Directions: Transcribe the full listing exactly, and drop every picture.

Supplied information:
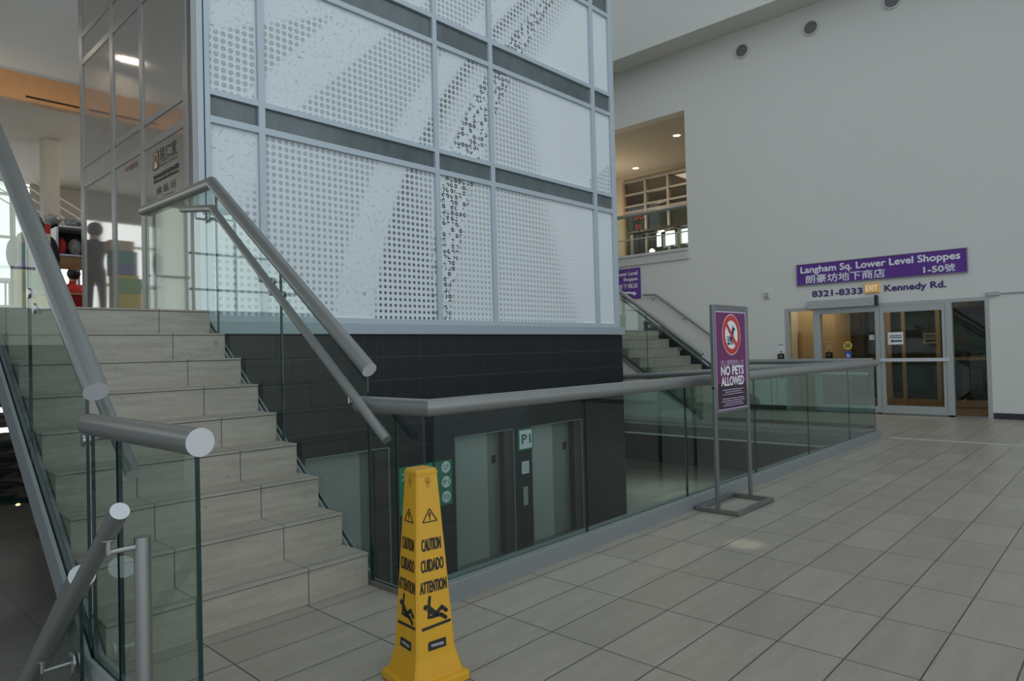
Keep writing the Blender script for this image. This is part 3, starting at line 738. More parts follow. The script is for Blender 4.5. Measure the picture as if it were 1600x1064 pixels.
# ================================================================== CAUTION CONE
def cone():
    cx, cy, ang = 1.806, 2.235, math.radians(37)
    t = thing('caution_cone', 'tall yellow four-sided wet floor caution cone standing in the foreground', 'caution cone', (cx, cy, 0))
    e1 = Vector((math.cos(ang+math.pi/4), math.sin(ang+math.pi/4), 0)); e2 = Vector((-e1.y, e1.x, 0))
    C0 = Vector((cx, cy, 0))
    def sq(h, z, cut=.0): # square with cut corners, side half-width h
        c = h*.12 if not cut else cut
        pts = []
        for a, b_ in ((h, -h+c), (h, h-c), (h-c, h), (-h+c, h), (-h, h-c), (-h, -h+c), (-h+c, -h), (h-c, -h)):
            pts.append(C0+e1*a+e2*b_+Vector((0,0,z)))
        return pts
    def loft(mb, prof, mi=0, cap=True):
        o = len(mb.v); n = 8
        for h, z, c in prof: mb.v += [tuple(p) for p in sq(h, z, c)]
        for i in range(len(prof)-1):
            for j in range(n):
                q = (j+1) % n; mb.f.append([o+i*n+j, o+i*n+q, o+(i+1)*n+q, o+(i+1)*n+j]); mb.m.append(mi)
        if cap: mb.f.append([o+j for j in reversed(range(n))]); mb.m.append(mi); mb.f.append([o+(len(prof)-1)*n+j for j in range(n)]); mb.m.append(mi)
        return mb
    b = loft(MB(), [(.134, .001, .012), (.138, .006, .012), (.137, .032, .012), (.130, .038, .012), (.118, .040, .012)]); build('base', b, 'yellow_plastic', t, smooth=30, bevel=.003)
    zb, zt, hb, ht = .135, .865, .093, .050
    b = loft(MB(), [(.116, .040, .010), (.108, .075, .010), (.098, .115, .009), (hb, zb, .009), (ht, zt, .007), (ht-.004, .873, .006)])
    loft(b, [(.028, .873, .006), (.028, .8735, .006)]); build('body', b, 'yellow_plastic', t, smooth=30, bevel=.002)
    hw = lambda z: hb+(ht-hb)*(z-zb)/(zt-zb)
    # raised top band, key holes and ribs
    b = loft(MB(), [(ht+.003, zt-.014, .006), (ht+.002, zt-.002, .006)]); build('rim', b, 'yellow_plastic', t)
    L_ = MB()
    tilt = (hb-ht)/(zt-zb)
    for s in range(4):
        n = [e1, e2, -e1, -e2][s]; r = Vector((-n.y, n.x, 0)); up = (Vector((0,0,1)) - n*tilt).normalized()
        base = lambda z, dx: C0 + n*hw(z) + r*dx + Vector((0,0,z))
        W = lambda z, k: hw(z)*2*k
        for wd_, z, k, hh in (('CAUTION', .545, .66, .048), ('CUIDADO', .462, .72, .048), ('ATTENTION', .378, .80, .046)):
            w_ = W(z, k); globals()['word'](t, wd_, base(z, -w_/2), r, up, w_, hh, 'black_print', .0016, .0015, 'caution_word')
        # warning triangle
        z = .660; p = base(z, 0); L_ = MB()
        for (a, c) in (((-.034, 0), (0, .052)), ((0, .052), (.034, 0)), ((.034, 0), (-.034, 0))):
            dx, dy = c[0]-a[0], c[1]-a[1]; l = math.hypot(dx, dy); nx, ny = -dy/l*.0022, dx/l*.0022
            shape(L_, [(a[0]-nx, a[1]-ny), (c[0]-nx, c[1]-ny), (c[0]+nx, c[1]+ny), (a[0]+nx, a[1]+ny)], p, r, up, .001, .0018)
        shape(L_, [(-.002, .014), (.002, .014), (.005, .036), (-.005, .036)], p, r, up, .001, .0018); shape(L_, ring_pts(.003, 10, 0, .009), p, r, up, .001, .0018)
        build('warning_triangle', L_, 'black_print', t); L_ = MB()
        # slipping figure above a bar
        z = .240; p = base(z, 0); k = 1.15
        def limb(pts, wd):
            pts = [(a*k, c_*k) for a, c_ in pts]; wd *= k*1.25
            for a, c in zip(pts[:-1], pts[1:]):
                dx, dy = c[0]-a[0], c[1]-a[1]; l = math.hypot(dx, dy); nx, ny = -dy/l*wd/2, dx/l*wd/2
                shape(L_, [(a[0]-nx, a[1]-ny), (c[0]-nx, c[1]-ny), (c[0]+nx, c[1]+ny), (a[0]+nx, a[1]+ny)], p, r, up, .001, .0018)
                shape(L_, ring_pts(wd/2, 10, c[0], c[1]), p, r, up, .001, .0018)
        shape(L_, ring_pts(.0105, 16, -.042, .084), p, r, up, .001, .0018)
        limb([(-.026, .068), (.004, .040)], .016); limb([(-.024, .070), (-.018, .104)], .009)
        limb([(-.022, .062), (-.026, .036), (-.004, .034)], .008)
        limb([(.004, .042), (.030, .060), (.048, .044)], .011); limb([(.002, .038), (.026, .034), (.044, .020)], .011)
        limb([(-.056, 0), (.060, .006)], .008)
        build('slip_pictogram', L_, 'black_print', t); L_ = MB()
        # maker's plate
        z = .150; p = base(z, 0); shape(L_, [(-.040, 0), (.046, 0), (.046, .036), (-.034, .036), (-.040, .026)], p, r, up, .001, .0017, 0)
        shape(L_, [(-.026, .014), (.030, .010), (.036, .016), (.030, .022), (-.026, .024)], p, r, up, .0018, .0022, 2)
        build('badge', L_, ['black_print', 'yellow_deep', 'grey_print'], t); L_ = MB()
        # key-hole mark
        p = base(.800, 0); shape(L_, ring_pts(.0145, 20, 0, .028), p, r, up, .0006, .0012, 1); shape(L_, [(-.006, 0), (.006, 0), (.008, .024), (-.008, .024)], p, r, up, .0006, .0012, 1); build('keyhole', L_, ['black_print', 'yellow_deep'], t)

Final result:
Keep writing the Blender script for this image. This is part 3, starting at line 738. More parts follow. The script is for Blender 4.5. Measure the picture as if it were 1600x1064 pixels.
# ================================================================== CAUTION CONE
def cone():
    cx, cy, ang = 1.806, 2.235, math.radians(37)
    t = thing('caution_cone', 'tall yellow four-sided wet floor caution cone standing in the foreground', 'caution cone', (cx, cy, 0))
    e1 = Vector((math.cos(ang+math.pi/4), math.sin(ang+math.pi/4), 0)); e2 = Vector((-e1.y, e1.x, 0))
    C0 = Vector((cx, cy, 0))
    def sq(h, z, cut=.0): # square with cut corners, side half-width h
        c = h*.12 if not cut else cut
        pts = []
        for a, b_ in ((h, -h+c), (h, h-c), (h-c, h), (-h+c, h), (-h, h-c), (-h, -h+c), (-h+c, -h), (h-c, -h)):
            pts.append(C0+e1*a+e2*b_+Vector((0,0,z)))
        return pts
    def loft(mb, prof, mi=0, cap=True):
        o = len(mb.v); n = 8
        for h, z, c in prof: mb.v += [tuple(p) for p in sq(h, z, c)]
        for i in range(len(prof)-1):
            for j in range(n):
                q = (j+1) % n; mb.f.append([o+i*n+j, o+i*n+q, o+(i+1)*n+q, o+(i+1)*n+j]); mb.m.append(mi)
        if cap: mb.f.append([o+j for j in reversed(range(n))]); mb.m.append(mi); mb.f.append([o+(len(prof)-1)*n+j for j in range(n)]); mb.m.append(mi)
        return mb
    b = loft(MB(), [(.134, .001, .012), (.138, .006, .012), (.137, .032, .012), (.130, .038, .012), (.118, .040, .012)]); build('base', b, 'yellow_plastic', t, smooth=30, bevel=.003)
    zb, zt, hb, ht = .135, .865, .093, .050
    b = loft(MB(), [(.116, .040, .010), (.108, .075, .010), (.098, .115, .009), (hb, zb, .009), (ht, zt, .007), (ht-.004, .873, .006)])
    loft(b, [(.028, .873, .006), (.028, .8735, .006)]); build('body', b, 'yellow_plastic', t, smooth=30, bevel=.002)
    hw = lambda z: hb+(ht-hb)*(z-zb)/(zt-zb)
    # raised top band, key holes and ribs
    b = loft(MB(), [(ht+.003, zt-.014, .006), (ht+.002, zt-.002, .006)]); build('rim', b, 'yellow_plastic', t)
    L_ = MB()
    tilt = (hb-ht)/(zt-zb)
    for s in range(4):
        n = [e1, e2, -e1, -e2][s]; r = Vector((-n.y, n.x, 0)); up = (Vector((0,0,1)) - n*tilt).normalized()
        base = lambda z, dx: C0 + n*hw(z) + r*dx + Vector((0,0,z))
        W = lambda z, k: hw(z)*2*k
        for wd_, z, k, hh in (('CAUTION', .545, .66, .048), ('CUIDADO', .462, .72, .048), ('ATTENTION', .378, .80, .046)):
            w_ = W(z, k); globals()['word'](t, wd_, base(z, -w_/2), r, up, w_, hh, 'black_print', .0016, .0015, 'caution_word')
        # warning triangle
        z = .660; p = base(z, 0); L_ = MB()
        for (a, c) in (((-.034, 0), (0, .052)), ((0, .052), (.034, 0)), ((.034, 0), (-.034, 0))):
            dx, dy = c[0]-a[0], c[1]-a[1]; l = math.hypot(dx, dy); nx, ny = -dy/l*.0022, dx/l*.0022
            shape(L_, [(a[0]-nx, a[1]-ny), (c[0]-nx, c[1]-ny), (c[0]+nx, c[1]+ny), (a[0]+nx, a[1]+ny)], p, r, up, .001, .0018)
        shape(L_, [(-.002, .014), (.002, .014), (.005, .036), (-.005, .036)], p, r, up, .001, .0018); shape(L_, ring_pts(.003, 10, 0, .009), p, r, up, .001, .0018)
        build('warning_triangle', L_, 'black_print', t); L_ = MB()
        # slipping figure above a bar
        z = .240; p = base(z, 0); k = 1.15
        def limb(pts, wd):
            pts = [(a*k, c_*k) for a, c_ in pts]; wd *= k*1.25
            for a, c in zip(pts[:-1], pts[1:]):
                dx, dy = c[0]-a[0], c[1]-a[1]; l = math.hypot(dx, dy); nx, ny = -dy/l*wd/2, dx/l*wd/2
                shape(L_, [(a[0]-nx, a[1]-ny), (c[0]-nx, c[1]-ny), (c[0]+nx, c[1]+ny), (a[0]+nx, a[1]+ny)], p, r, up, .001, .0018)
                shape(L_, ring_pts(wd/2, 10, c[0], c[1]), p, r, up, .001, .0018)
        shape(L_, ring_pts(.0105, 16, -.042, .084), p, r, up, .001, .0018)
        limb([(-.026, .068), (.004, .040)], .016); limb([(-.024, .070), (-.018, .104)], .009)
        limb([(-.022, .062), (-.026, .036), (-.004, .034)], .008)
        limb([(.004, .042), (.030, .060), (.048, .044)], .011); limb([(.002, .038), (.026, .034), (.044, .020)], .011)
        limb([(-.056, 0), (.060, .006)], .008)
        build('slip_pictogram', L_, 'black_print', t); L_ = MB()
        # maker's plate
        z = .150; p = base(z, 0); shape(L_, [(-.040, 0), (.046, 0), (.046, .036), (-.034, .036), (-.040, .026)], p, r, up, .001, .0017, 0)
        shape(L_, [(-.026, .014), (.030, .010), (.036, .016), (.030, .022), (-.026, .024)], p, r, up, .0018, .0022, 2)
        build('badge', L_, ['black_print', 'yellow_deep', 'grey_print'], t); L_ = MB()
        # key-hole mark
        p = base(.800, 0); shape(L_, ring_pts(.0145, 20, 0, .028), p, r, up, .0006, .0012, 1); shape(L_, [(-.006, 0), (.006, 0), (.008, .024), (-.008, .024)], p, r, up, .0006, .0012, 1); build('keyhole', L_, ['black_print', 'yellow_deep'], t)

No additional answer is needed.